There are TONS of different companies doing some really interested stuff in ed-tech. Not only are there lots of ed-tech companies that aren't online learning companies, there are a lot of online learning companies that DON'T rely on a student's intrinsic motivation: e.g. anything in the K12 space - there are a lot of K12 schools that are beginning to incorporate online learning into their curriculum, and then there's plenty of extrinsic (e.g. grade-based) motivation to do well and perform.
I think my #1 takeaway from this is that the author isn't the target market for most of these ed-tech companies. They're not trying to get people to take these classes for fun, no more than colleges want people to take classes for fun.
I'm definitely aware that there are tons of companies doing amazing things. But I think that people are confusing tools for communication with tools for education, and that the distinction is unfortunately larger than the landscape suggests.
Great point about incorporating behavior though - technology that molds and aids existent behavior is always needed!
The model used by Coursera, et al is far from the only model for online education.
Expecting future education to work like a traditional lecture class (just online) is far too limiting, IMO. To name just one alternative among many, consider sites like StackOverflow. Educational? Absolutely. Fits the traditional model where there's a smart guy standing at the front of the room (real or virtual) and shoveling the same knowledge into every student's brain at the same time? Not in the slightest.
There's probably going to be a continuing role for courses and course-like entities, but those shouldn't be the only thing we work on (and I would argue that they shouldn't even be the primary things we're working on). The lecture model was developed to deal with a set of constraints that are largely irrelevant in an online environment.
Speaking from the point-of-view of someone who already has a bachelor's degree, I have found it hard completing free online classes — the majority of the time I just scan through the lecture notes and assignments. On the other hand, my dad (who has two master's) has worked through almost a dozen MIT courses — and normally reads through the accompanying textbooks.
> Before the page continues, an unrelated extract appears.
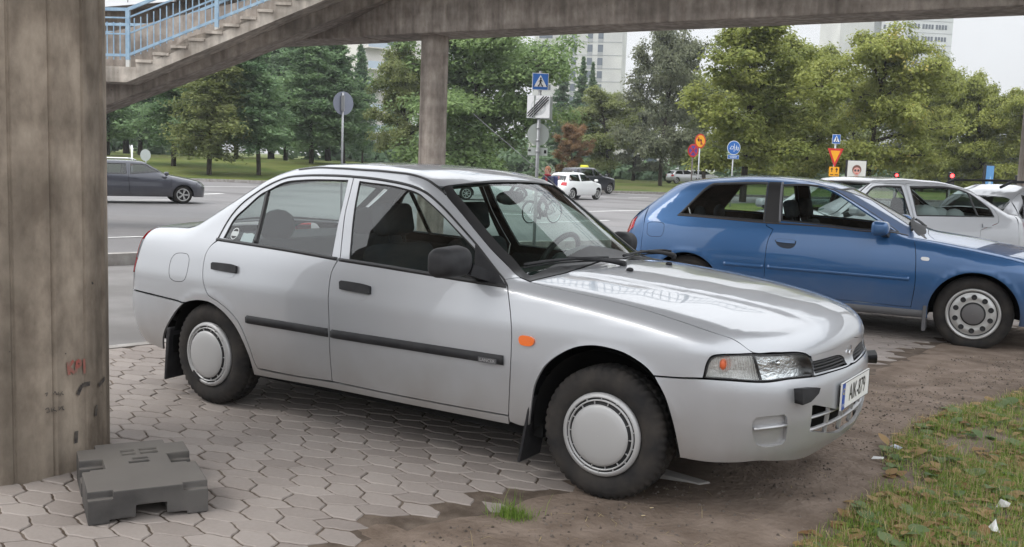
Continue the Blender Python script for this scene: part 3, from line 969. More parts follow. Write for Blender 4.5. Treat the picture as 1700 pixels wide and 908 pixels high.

The one course I found truly useful was Stanford's iOS course (it really is one of the best iTunes U courses available). Other than that, I'm much more likely to watch a single lecture (think TED or Stanford's lecture series on YouTube) than a whole course.
So? I failed to ascertain from the article why this is supposed to be some kind of problem.
Also, as far as I can see, quite a few people do find some reason to stay in, and fight for their grade. I've taken several online courses:
• The Norvig/Thrun AI class at Stanford
• Thrun's robot car class at Udacity
• Evans' applied cryptography class at Udacity
• Jackson and Shoham's game theory class at Coursera
• Ng's machine learning class at Coursera
• Abu-Mostafa's learning from data class at Caltech
At most of these, the forums were full of people who evidently found a reason to stay in. Whenever there was any ambiguity in a question, there would be spirited discussion and vigorous arguments from those who thought that the ambiguity had cost them a point.
There did tend to be more of this on Udacity courses than on Coursera courses. I think it because the Udacity forums are based on a Stack Exchange clone, whereas the Coursera forums are more like traditional forums.
On the other hand, the Caltech learning from data course had some good forum action, and its forums are quite plain and simple, so I don't think forum software explains the difference between Udacity and Coursera. Part of it might be that Abu-Mostafa frequently answers questions on the forum, whereas at Coursera I didn't see the professors on the forums much--only TAs.
If you need some kind of threat looming over you in order to motivate you to stick with a course and no such threat is available, why take that course? Go take some course in a subject that actually interests you enough that learning more about it is sufficient motivation.